## REQUIRED WORK:
Your task is to repeat all of the data exactly while excluding the pictures.

§

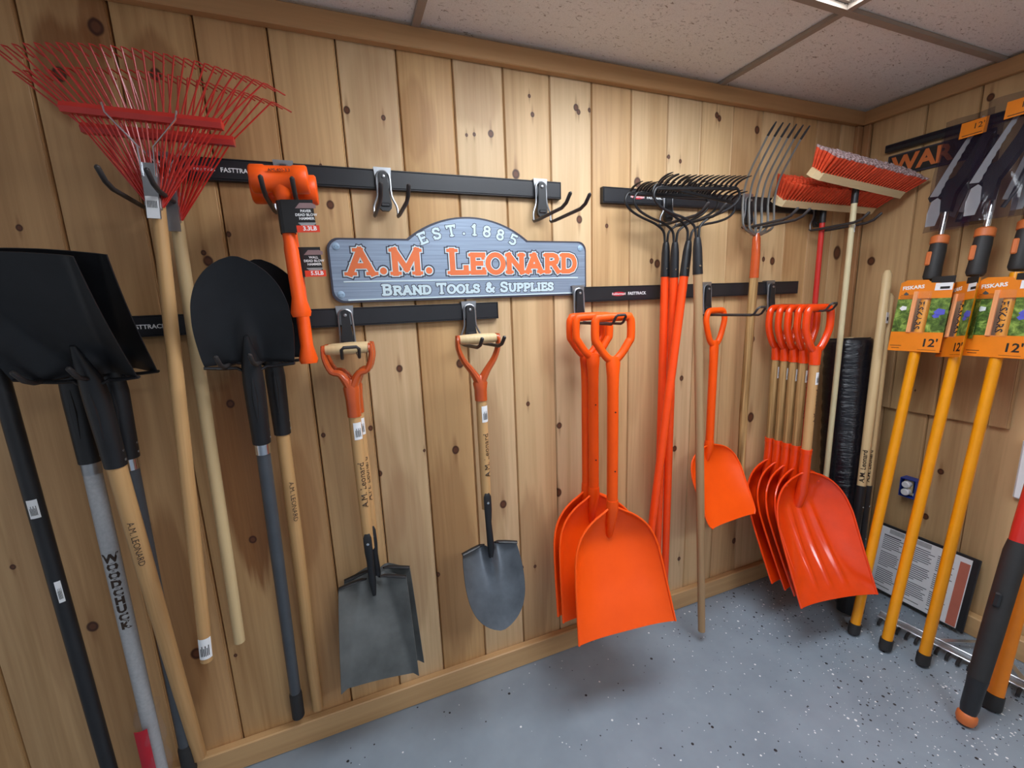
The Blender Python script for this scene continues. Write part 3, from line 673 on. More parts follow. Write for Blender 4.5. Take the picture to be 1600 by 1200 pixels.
def steel_shovel(name, label, kind, Mx, zj, zs, zt, zb, ztip, yb, ytip, text=True, group=None):
    t = thing(name, label, 'shovel', M=Mx, group=group)
    d_yoke(t, zj, zs)
    handle(t, [(0, 0, zs + .015), (0, 0, -.4), (0, .004, zt - .05)], [.0185, .0185, .017], M['ash'])
    st = MB().tube([(0, -.012, zt + .012), (0, -.016, zt), (0, -.016, zt - .05), (0, -.012, (zt + zb) / 2), (0, yb - .014, zb + .01), (0, yb - .006, zb - .05)], [(.008, .002), (.013, .004), (.0135, .006), (.011, .010), (.0125, .0125), (.006, .004)], 12, ref=(1, 0, 0))
    st.build('strap', M['black_steel'], t)
    MB().lathe([(.0045, 0), (.0045, .002), (.002, .003)], 10, T(0, -.021, zt - .02) @ Matrix.Rotation(PI / 2, 4, 'X')).build('rivet', M['chrome'], t)
    if kind == 'square':
        square_blade(.110, .125, zb, ztip, yb, ytip).build('blade', M['grey_steel'], t, True, 60)
        foot_step(.110, zb, yb).build('foot_step', M['black_steel'], t)
    else:
        round_blade(.105, zb, ztip, yb, ytip).build('blade', M['blue_steel'], t, True, 60)
        foot_step(.100, zb + .004, yb).build('foot_step', M['black_steel'], t)
    if text: handle_text('A.M. Leonard', .028, M['brown_ink'], t, (zs + zt) / 2 - .02, .0185, .35)
    sticker(t, zs - .045, .0186, .026, .055, .45)
    return t
sq = steel_shovel('square_shovel', 'grey steel square-blade shovel with wooden grip in orange yoke', 'square', frame((.012, -.135, 1.428), (0, -.02, 1), -7), -.105, -.21, -.62, -.80, -1.125, .012, -.085, group='square shovels on the loop hook')
dup(sq, frame((.021, -.084, 1.428), (-.012, -.012, 1), -5), 'rear square shovel, its blade edge showing behind the front one')
steel_shovel('round_shovel', 'dark steel round-point shovel with wooden grip hanging right of sign', 'round', frame((.408, -.188, 1.436), (0, 0, 1), -2), -.13, -.203, -.54, -.733, -.975, -.014, -.125)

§

## WRITTEN RESPONSE:
The Blender Python script for this scene continues. Write part 3, from line 673 on. More parts follow. Write for Blender 4.5. Take the picture to be 1600 by 1200 pixels.
def steel_shovel(name, label, kind, Mx, zj, zs, zt, zb, ztip, yb, ytip, text=True, group=None):
    t = thing(name, label, 'shovel', M=Mx, group=group)
    d_yoke(t, zj, zs)
    handle(t, [(0, 0, zs + .015), (0, 0, -.4), (0, .004, zt - .05)], [.0185, .0185, .017], M['ash'])
    st = MB().tube([(0, -.012, zt + .012), (0, -.016, zt), (0, -.016, zt - .05), (0, -.012, (zt + zb) / 2), (0, yb - .014, zb + .01), (0, yb - .006, zb - .05)], [(.008, .002), (.013, .004), (.0135, .006), (.011, .010), (.0125, .0125), (.006, .004)], 12, ref=(1, 0, 0))
    st.build('strap', M['black_steel'], t)
    MB().lathe([(.0045, 0), (.0045, .002), (.002, .003)], 10, T(0, -.021, zt - .02) @ Matrix.Rotation(PI / 2, 4, 'X')).build('rivet', M['chrome'], t)
    if kind == 'square':
        square_blade(.110, .125, zb, ztip, yb, ytip).build('blade', M['grey_steel'], t, True, 60)
        foot_step(.110, zb, yb).build('foot_step', M['black_steel'], t)
    else:
        round_blade(.105, zb, ztip, yb, ytip).build('blade', M['blue_steel'], t, True, 60)
        foot_step(.100, zb + .004, yb).build('foot_step', M['black_steel'], t)
    if text: handle_text('A.M. Leonard', .028, M['brown_ink'], t, (zs + zt) / 2 - .02, .0185, .35)
    sticker(t, zs - .045, .0186, .026, .055, .45)
    return t
sq = steel_shovel('square_shovel', 'grey steel square-blade shovel with wooden grip in orange yoke', 'square', frame((.012, -.135, 1.428), (0, -.02, 1), -7), -.105, -.21, -.62, -.80, -1.125, .012, -.085, group='square shovels on the loop hook')
dup(sq, frame((.021, -.084, 1.428), (-.012, -.012, 1), -5), 'rear square shovel, its blade edge showing behind the front one')
steel_shovel('round_shovel', 'dark steel round-point shovel with wooden grip hanging right of sign', 'round', frame((.408, -.188, 1.436), (0, 0, 1), -2), -.13, -.203, -.54, -.733, -.975, -.014, -.125)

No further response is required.